** Begin **
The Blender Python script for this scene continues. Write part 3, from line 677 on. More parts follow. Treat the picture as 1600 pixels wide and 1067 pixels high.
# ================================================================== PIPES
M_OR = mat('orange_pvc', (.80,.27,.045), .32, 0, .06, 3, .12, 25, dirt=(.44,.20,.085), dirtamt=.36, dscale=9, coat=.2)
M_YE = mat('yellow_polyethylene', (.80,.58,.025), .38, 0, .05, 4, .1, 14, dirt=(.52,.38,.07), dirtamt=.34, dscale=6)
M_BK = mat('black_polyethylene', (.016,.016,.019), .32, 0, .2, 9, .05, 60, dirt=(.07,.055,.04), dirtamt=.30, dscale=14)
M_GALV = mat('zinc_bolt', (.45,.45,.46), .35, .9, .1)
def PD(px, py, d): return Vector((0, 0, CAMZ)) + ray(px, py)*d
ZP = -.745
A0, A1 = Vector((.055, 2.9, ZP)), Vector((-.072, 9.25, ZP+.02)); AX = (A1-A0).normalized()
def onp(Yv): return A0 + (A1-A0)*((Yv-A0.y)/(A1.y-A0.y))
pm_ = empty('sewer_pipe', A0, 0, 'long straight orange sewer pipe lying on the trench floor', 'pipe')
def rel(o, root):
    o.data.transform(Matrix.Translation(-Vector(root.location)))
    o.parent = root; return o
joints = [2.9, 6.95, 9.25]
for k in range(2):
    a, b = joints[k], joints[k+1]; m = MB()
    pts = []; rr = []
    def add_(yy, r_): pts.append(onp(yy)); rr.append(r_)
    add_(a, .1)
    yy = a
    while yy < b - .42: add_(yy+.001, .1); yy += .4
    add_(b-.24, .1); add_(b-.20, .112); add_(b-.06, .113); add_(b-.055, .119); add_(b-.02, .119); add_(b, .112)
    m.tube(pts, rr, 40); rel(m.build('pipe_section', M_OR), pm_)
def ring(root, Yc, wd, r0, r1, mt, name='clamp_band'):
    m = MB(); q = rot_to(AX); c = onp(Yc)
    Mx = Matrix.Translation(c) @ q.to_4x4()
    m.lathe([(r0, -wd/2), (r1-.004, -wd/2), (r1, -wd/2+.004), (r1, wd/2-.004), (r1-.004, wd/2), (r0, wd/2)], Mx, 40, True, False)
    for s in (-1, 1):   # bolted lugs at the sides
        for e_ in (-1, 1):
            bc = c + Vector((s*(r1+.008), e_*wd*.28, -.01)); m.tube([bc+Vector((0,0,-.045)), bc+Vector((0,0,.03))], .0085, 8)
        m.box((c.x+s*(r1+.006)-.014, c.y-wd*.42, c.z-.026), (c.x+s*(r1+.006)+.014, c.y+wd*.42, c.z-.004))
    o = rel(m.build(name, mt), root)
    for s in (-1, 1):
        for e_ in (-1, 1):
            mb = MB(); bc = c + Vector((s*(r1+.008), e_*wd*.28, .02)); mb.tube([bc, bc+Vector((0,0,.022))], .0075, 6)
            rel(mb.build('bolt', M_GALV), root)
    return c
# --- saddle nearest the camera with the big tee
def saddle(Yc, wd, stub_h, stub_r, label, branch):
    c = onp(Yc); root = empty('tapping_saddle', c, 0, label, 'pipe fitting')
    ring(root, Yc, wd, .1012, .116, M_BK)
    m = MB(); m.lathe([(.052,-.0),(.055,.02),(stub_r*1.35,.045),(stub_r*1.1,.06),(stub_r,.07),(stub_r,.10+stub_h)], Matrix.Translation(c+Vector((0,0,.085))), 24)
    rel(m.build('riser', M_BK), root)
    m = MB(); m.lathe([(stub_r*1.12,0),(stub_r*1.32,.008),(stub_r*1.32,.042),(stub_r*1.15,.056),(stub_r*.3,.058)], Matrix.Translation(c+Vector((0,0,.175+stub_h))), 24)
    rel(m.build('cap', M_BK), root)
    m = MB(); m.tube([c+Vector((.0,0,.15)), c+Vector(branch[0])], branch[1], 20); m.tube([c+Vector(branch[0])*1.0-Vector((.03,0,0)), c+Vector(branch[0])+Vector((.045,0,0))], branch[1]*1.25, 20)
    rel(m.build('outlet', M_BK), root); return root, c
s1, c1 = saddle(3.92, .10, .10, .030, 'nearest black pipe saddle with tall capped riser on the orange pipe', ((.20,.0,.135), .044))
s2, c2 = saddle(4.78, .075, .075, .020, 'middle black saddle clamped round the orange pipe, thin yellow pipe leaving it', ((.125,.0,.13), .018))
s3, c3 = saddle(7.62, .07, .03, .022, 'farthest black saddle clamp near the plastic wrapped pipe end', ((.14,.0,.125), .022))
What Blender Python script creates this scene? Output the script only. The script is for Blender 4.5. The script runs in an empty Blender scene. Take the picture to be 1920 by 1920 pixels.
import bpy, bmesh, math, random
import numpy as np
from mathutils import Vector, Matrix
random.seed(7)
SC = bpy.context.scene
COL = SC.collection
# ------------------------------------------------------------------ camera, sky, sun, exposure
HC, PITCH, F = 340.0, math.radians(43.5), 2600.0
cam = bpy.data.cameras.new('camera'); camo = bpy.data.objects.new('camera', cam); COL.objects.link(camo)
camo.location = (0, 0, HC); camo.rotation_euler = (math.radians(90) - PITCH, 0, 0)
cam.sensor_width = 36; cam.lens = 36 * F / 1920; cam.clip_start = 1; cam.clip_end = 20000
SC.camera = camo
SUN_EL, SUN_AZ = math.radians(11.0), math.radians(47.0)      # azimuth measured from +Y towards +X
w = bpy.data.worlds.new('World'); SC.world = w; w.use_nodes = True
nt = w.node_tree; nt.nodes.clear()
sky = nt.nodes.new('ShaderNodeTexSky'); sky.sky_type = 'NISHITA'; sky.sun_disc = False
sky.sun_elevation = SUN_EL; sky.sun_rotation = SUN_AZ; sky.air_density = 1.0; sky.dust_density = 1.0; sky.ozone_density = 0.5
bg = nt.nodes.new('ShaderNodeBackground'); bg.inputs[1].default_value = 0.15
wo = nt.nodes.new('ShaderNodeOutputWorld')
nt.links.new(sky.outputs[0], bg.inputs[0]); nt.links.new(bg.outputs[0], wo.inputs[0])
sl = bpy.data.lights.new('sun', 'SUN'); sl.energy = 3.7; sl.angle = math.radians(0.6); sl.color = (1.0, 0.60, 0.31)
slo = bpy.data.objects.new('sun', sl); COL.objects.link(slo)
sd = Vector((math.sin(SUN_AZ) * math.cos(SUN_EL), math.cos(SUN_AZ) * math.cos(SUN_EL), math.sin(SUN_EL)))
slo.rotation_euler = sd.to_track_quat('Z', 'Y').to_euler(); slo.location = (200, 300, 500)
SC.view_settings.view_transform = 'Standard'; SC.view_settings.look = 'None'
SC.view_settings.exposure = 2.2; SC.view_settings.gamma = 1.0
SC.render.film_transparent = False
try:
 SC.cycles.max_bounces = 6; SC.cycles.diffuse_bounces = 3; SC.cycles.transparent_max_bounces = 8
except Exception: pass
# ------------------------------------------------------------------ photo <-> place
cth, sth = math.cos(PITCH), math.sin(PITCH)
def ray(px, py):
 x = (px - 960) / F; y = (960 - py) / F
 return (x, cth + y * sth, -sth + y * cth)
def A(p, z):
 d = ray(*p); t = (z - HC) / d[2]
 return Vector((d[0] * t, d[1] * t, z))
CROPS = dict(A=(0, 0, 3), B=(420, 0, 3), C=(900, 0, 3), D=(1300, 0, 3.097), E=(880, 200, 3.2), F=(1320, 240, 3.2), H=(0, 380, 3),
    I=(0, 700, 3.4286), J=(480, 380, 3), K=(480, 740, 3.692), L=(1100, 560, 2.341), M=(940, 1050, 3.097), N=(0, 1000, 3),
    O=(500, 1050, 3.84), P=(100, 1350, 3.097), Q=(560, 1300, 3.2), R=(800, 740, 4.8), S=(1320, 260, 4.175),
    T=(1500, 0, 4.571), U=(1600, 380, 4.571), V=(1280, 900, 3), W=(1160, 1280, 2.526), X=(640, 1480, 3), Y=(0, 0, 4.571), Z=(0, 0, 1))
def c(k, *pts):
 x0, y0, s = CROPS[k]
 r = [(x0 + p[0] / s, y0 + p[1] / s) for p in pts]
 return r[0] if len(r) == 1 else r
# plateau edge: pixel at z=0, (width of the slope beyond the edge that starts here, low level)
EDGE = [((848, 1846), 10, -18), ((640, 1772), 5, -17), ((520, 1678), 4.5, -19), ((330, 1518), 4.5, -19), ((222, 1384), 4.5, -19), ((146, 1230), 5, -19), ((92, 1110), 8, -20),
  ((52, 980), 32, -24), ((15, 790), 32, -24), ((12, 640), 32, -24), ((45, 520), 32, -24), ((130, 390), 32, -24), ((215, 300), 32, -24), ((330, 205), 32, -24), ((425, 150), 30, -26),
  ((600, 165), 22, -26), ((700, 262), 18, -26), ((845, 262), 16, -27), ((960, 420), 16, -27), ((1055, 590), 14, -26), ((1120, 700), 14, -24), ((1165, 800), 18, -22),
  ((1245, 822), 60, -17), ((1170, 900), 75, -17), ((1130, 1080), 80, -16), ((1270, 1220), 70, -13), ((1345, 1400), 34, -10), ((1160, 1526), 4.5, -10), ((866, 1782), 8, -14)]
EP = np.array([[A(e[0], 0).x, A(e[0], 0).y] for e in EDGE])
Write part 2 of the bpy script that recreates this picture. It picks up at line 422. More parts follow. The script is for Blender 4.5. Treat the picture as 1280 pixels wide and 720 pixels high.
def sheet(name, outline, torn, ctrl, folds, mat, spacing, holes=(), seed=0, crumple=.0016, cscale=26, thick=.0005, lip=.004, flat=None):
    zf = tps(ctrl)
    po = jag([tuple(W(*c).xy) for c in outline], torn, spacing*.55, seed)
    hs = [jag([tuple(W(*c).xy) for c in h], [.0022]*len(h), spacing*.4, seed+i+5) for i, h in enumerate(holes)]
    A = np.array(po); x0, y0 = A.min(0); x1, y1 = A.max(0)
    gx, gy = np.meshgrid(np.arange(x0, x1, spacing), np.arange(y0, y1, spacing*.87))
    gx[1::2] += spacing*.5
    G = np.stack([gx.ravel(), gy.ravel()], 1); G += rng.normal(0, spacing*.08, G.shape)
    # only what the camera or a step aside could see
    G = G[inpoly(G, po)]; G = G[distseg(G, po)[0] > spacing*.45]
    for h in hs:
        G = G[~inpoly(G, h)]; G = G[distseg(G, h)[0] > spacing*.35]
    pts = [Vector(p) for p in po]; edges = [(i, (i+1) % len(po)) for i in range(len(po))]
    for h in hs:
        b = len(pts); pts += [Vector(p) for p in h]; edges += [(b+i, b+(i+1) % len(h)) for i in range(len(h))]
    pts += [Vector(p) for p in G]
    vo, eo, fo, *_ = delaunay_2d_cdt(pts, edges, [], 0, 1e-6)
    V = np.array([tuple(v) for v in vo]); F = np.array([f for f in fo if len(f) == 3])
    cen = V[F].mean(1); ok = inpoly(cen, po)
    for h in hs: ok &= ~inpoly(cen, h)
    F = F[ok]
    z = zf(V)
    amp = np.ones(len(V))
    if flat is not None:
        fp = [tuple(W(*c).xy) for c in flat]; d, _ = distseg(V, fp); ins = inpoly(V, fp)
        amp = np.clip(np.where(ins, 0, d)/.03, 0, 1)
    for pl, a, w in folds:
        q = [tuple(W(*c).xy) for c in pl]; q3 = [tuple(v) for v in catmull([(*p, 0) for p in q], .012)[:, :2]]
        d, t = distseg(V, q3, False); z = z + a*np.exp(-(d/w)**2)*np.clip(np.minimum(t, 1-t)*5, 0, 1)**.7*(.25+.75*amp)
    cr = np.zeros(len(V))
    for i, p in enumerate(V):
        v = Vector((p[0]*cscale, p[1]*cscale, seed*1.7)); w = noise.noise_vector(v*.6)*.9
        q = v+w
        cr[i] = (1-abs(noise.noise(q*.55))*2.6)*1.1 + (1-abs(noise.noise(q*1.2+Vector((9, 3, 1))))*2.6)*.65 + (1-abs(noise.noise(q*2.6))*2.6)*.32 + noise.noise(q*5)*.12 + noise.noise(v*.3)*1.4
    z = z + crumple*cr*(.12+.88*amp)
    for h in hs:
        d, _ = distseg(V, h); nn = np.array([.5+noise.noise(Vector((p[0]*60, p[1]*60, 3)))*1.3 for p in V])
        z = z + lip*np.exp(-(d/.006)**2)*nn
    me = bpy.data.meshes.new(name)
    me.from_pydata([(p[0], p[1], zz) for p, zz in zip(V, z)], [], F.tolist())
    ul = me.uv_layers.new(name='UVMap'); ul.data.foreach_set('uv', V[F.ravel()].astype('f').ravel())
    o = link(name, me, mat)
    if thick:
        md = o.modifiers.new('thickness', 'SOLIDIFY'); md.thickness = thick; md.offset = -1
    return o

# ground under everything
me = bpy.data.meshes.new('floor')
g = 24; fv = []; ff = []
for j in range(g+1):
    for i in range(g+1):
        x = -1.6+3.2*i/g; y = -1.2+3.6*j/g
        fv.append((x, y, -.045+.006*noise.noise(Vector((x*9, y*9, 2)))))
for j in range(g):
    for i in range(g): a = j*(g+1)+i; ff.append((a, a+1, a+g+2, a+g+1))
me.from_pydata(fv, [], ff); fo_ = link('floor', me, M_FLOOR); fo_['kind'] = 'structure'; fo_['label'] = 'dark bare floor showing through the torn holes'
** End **
Short task
Which lines hold the word "this"? Copy each of them from the records.

Correct output
The Blender Python script for this scene continues. Write part 3, from line 677 on. More parts follow. Treat the picture as 1600 pixels wide and 1067 pixels high.
What Blender Python script creates this scene? Output the script only. The script is for Blender 4.5. The script runs in an empty Blender scene. Take the picture to be 1920 by 1920 pixels.
Write part 2 of the bpy script that recreates this picture. It picks up at line 422. More parts follow. The script is for Blender 4.5. Treat the picture as 1280 pixels wide and 720 pixels high.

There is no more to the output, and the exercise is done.